▸ Information shown:
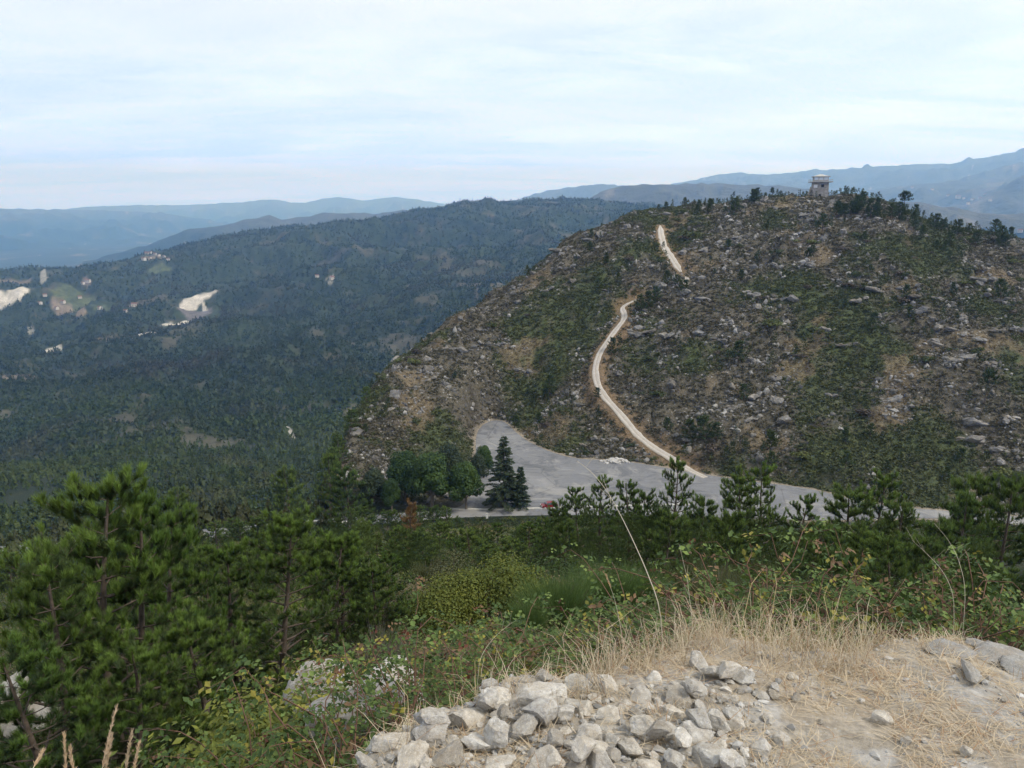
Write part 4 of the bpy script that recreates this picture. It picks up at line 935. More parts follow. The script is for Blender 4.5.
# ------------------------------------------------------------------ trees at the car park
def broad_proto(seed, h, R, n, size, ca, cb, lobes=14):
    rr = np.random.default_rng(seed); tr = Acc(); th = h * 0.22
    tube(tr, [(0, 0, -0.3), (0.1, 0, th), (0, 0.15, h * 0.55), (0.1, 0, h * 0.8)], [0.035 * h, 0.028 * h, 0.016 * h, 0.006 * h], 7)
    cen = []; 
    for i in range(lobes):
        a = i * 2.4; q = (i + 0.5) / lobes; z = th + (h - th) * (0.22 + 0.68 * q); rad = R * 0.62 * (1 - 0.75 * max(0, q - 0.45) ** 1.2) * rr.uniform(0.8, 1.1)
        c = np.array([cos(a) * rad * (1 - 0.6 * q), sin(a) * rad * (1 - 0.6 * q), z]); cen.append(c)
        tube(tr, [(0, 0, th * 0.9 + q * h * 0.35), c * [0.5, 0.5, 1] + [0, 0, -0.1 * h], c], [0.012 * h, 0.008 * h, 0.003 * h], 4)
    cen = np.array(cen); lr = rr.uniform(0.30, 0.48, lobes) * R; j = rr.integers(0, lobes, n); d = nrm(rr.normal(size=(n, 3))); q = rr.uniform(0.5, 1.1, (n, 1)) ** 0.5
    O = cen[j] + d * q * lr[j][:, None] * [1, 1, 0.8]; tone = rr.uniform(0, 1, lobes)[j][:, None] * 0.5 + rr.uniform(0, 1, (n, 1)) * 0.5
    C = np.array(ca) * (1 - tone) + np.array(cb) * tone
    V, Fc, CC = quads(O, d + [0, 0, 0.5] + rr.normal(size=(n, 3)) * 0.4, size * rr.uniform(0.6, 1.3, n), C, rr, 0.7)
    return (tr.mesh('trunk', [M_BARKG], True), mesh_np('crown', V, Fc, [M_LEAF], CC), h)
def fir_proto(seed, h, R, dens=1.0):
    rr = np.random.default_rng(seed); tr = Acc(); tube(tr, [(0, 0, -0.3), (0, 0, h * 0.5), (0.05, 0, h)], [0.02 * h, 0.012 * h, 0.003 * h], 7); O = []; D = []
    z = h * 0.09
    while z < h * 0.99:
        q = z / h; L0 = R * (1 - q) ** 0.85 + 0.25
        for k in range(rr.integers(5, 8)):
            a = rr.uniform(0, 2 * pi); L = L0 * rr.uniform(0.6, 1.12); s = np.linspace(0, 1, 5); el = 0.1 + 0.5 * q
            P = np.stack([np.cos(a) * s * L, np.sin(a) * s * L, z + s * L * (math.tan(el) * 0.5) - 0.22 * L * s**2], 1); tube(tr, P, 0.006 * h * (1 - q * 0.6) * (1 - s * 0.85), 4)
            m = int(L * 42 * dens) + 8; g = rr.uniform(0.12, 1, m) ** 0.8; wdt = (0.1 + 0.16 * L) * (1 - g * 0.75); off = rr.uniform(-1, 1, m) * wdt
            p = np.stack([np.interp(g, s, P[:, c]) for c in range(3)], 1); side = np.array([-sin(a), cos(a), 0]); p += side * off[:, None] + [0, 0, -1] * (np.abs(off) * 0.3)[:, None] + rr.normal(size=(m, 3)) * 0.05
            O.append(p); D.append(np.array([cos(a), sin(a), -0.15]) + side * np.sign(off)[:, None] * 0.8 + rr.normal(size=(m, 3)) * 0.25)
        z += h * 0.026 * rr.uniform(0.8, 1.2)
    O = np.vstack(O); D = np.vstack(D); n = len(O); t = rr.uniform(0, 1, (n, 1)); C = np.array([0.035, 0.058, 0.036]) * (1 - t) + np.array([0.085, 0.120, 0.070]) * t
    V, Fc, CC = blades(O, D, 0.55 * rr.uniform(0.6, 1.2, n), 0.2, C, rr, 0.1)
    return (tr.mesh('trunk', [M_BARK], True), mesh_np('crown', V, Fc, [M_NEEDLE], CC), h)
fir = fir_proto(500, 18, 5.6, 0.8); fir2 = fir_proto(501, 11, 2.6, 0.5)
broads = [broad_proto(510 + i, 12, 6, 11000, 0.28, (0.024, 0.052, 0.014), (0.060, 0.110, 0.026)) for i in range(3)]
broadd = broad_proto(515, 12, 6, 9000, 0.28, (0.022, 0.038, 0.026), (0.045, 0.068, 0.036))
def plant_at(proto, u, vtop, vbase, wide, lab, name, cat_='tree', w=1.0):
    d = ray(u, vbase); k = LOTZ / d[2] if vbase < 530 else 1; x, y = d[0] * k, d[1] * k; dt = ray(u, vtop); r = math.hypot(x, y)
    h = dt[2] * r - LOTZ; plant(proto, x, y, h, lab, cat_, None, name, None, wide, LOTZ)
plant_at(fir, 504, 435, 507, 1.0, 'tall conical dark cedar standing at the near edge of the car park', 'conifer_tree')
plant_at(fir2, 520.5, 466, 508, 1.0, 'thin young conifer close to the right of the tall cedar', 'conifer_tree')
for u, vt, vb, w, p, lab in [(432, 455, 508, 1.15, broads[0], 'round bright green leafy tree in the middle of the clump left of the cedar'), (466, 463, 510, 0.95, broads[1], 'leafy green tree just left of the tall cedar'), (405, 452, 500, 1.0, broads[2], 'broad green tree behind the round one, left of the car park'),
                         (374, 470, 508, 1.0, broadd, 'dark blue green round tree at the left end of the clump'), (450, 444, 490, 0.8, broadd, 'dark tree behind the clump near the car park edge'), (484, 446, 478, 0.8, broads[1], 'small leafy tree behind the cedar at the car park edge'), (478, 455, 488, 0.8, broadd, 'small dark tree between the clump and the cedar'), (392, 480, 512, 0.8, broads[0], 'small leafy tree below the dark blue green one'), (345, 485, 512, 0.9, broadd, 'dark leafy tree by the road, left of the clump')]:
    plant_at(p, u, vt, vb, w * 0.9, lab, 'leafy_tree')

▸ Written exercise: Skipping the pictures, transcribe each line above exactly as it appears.

▸ Reply to the task:
Write part 4 of the bpy script that recreates this picture. It picks up at line 935. More parts follow. The script is for Blender 4.5.
# ------------------------------------------------------------------ trees at the car park
def broad_proto(seed, h, R, n, size, ca, cb, lobes=14):
    rr = np.random.default_rng(seed); tr = Acc(); th = h * 0.22
    tube(tr, [(0, 0, -0.3), (0.1, 0, th), (0, 0.15, h * 0.55), (0.1, 0, h * 0.8)], [0.035 * h, 0.028 * h, 0.016 * h, 0.006 * h], 7)
    cen = []; 
    for i in range(lobes):
        a = i * 2.4; q = (i + 0.5) / lobes; z = th + (h - th) * (0.22 + 0.68 * q); rad = R * 0.62 * (1 - 0.75 * max(0, q - 0.45) ** 1.2) * rr.uniform(0.8, 1.1)
        c = np.array([cos(a) * rad * (1 - 0.6 * q), sin(a) * rad * (1 - 0.6 * q), z]); cen.append(c)
        tube(tr, [(0, 0, th * 0.9 + q * h * 0.35), c * [0.5, 0.5, 1] + [0, 0, -0.1 * h], c], [0.012 * h, 0.008 * h, 0.003 * h], 4)
    cen = np.array(cen); lr = rr.uniform(0.30, 0.48, lobes) * R; j = rr.integers(0, lobes, n); d = nrm(rr.normal(size=(n, 3))); q = rr.uniform(0.5, 1.1, (n, 1)) ** 0.5
    O = cen[j] + d * q * lr[j][:, None] * [1, 1, 0.8]; tone = rr.uniform(0, 1, lobes)[j][:, None] * 0.5 + rr.uniform(0, 1, (n, 1)) * 0.5
    C = np.array(ca) * (1 - tone) + np.array(cb) * tone
    V, Fc, CC = quads(O, d + [0, 0, 0.5] + rr.normal(size=(n, 3)) * 0.4, size * rr.uniform(0.6, 1.3, n), C, rr, 0.7)
    return (tr.mesh('trunk', [M_BARKG], True), mesh_np('crown', V, Fc, [M_LEAF], CC), h)
def fir_proto(seed, h, R, dens=1.0):
    rr = np.random.default_rng(seed); tr = Acc(); tube(tr, [(0, 0, -0.3), (0, 0, h * 0.5), (0.05, 0, h)], [0.02 * h, 0.012 * h, 0.003 * h], 7); O = []; D = []
    z = h * 0.09
    while z < h * 0.99:
        q = z / h; L0 = R * (1 - q) ** 0.85 + 0.25
        for k in range(rr.integers(5, 8)):
            a = rr.uniform(0, 2 * pi); L = L0 * rr.uniform(0.6, 1.12); s = np.linspace(0, 1, 5); el = 0.1 + 0.5 * q
            P = np.stack([np.cos(a) * s * L, np.sin(a) * s * L, z + s * L * (math.tan(el) * 0.5) - 0.22 * L * s**2], 1); tube(tr, P, 0.006 * h * (1 - q * 0.6) * (1 - s * 0.85), 4)
            m = int(L * 42 * dens) + 8; g = rr.uniform(0.12, 1, m) ** 0.8; wdt = (0.1 + 0.16 * L) * (1 - g * 0.75); off = rr.uniform(-1, 1, m) * wdt
            p = np.stack([np.interp(g, s, P[:, c]) for c in range(3)], 1); side = np.array([-sin(a), cos(a), 0]); p += side * off[:, None] + [0, 0, -1] * (np.abs(off) * 0.3)[:, None] + rr.normal(size=(m, 3)) * 0.05
            O.append(p); D.append(np.array([cos(a), sin(a), -0.15]) + side * np.sign(off)[:, None] * 0.8 + rr.normal(size=(m, 3)) * 0.25)
        z += h * 0.026 * rr.uniform(0.8, 1.2)
    O = np.vstack(O); D = np.vstack(D); n = len(O); t = rr.uniform(0, 1, (n, 1)); C = np.array([0.035, 0.058, 0.036]) * (1 - t) + np.array([0.085, 0.120, 0.070]) * t
    V, Fc, CC = blades(O, D, 0.55 * rr.uniform(0.6, 1.2, n), 0.2, C, rr, 0.1)
    return (tr.mesh('trunk', [M_BARK], True), mesh_np('crown', V, Fc, [M_NEEDLE], CC), h)
fir = fir_proto(500, 18, 5.6, 0.8); fir2 = fir_proto(501, 11, 2.6, 0.5)
broads = [broad_proto(510 + i, 12, 6, 11000, 0.28, (0.024, 0.052, 0.014), (0.060, 0.110, 0.026)) for i in range(3)]
broadd = broad_proto(515, 12, 6, 9000, 0.28, (0.022, 0.038, 0.026), (0.045, 0.068, 0.036))
def plant_at(proto, u, vtop, vbase, wide, lab, name, cat_='tree', w=1.0):
    d = ray(u, vbase); k = LOTZ / d[2] if vbase < 530 else 1; x, y = d[0] * k, d[1] * k; dt = ray(u, vtop); r = math.hypot(x, y)
    h = dt[2] * r - LOTZ; plant(proto, x, y, h, lab, cat_, None, name, None, wide, LOTZ)
plant_at(fir, 504, 435, 507, 1.0, 'tall conical dark cedar standing at the near edge of the car park', 'conifer_tree')
plant_at(fir2, 520.5, 466, 508, 1.0, 'thin young conifer close to the right of the tall cedar', 'conifer_tree')
for u, vt, vb, w, p, lab in [(432, 455, 508, 1.15, broads[0], 'round bright green leafy tree in the middle of the clump left of the cedar'), (466, 463, 510, 0.95, broads[1], 'leafy green tree just left of the tall cedar'), (405, 452, 500, 1.0, broads[2], 'broad green tree behind the round one, left of the car park'),
                         (374, 470, 508, 1.0, broadd, 'dark blue green round tree at the left end of the clump'), (450, 444, 490, 0.8, broadd, 'dark tree behind the clump near the car park edge'), (484, 446, 478, 0.8, broads[1], 'small leafy tree behind the cedar at the car park edge'), (478, 455, 488, 0.8, broadd, 'small dark tree between the clump and the cedar'), (392, 480, 512, 0.8, broads[0], 'small leafy tree below the dark blue green one'), (345, 485, 512, 0.9, broadd, 'dark leafy tree by the road, left of the clump')]:
    plant_at(p, u, vt, vb, w * 0.9, lab, 'leafy_tree')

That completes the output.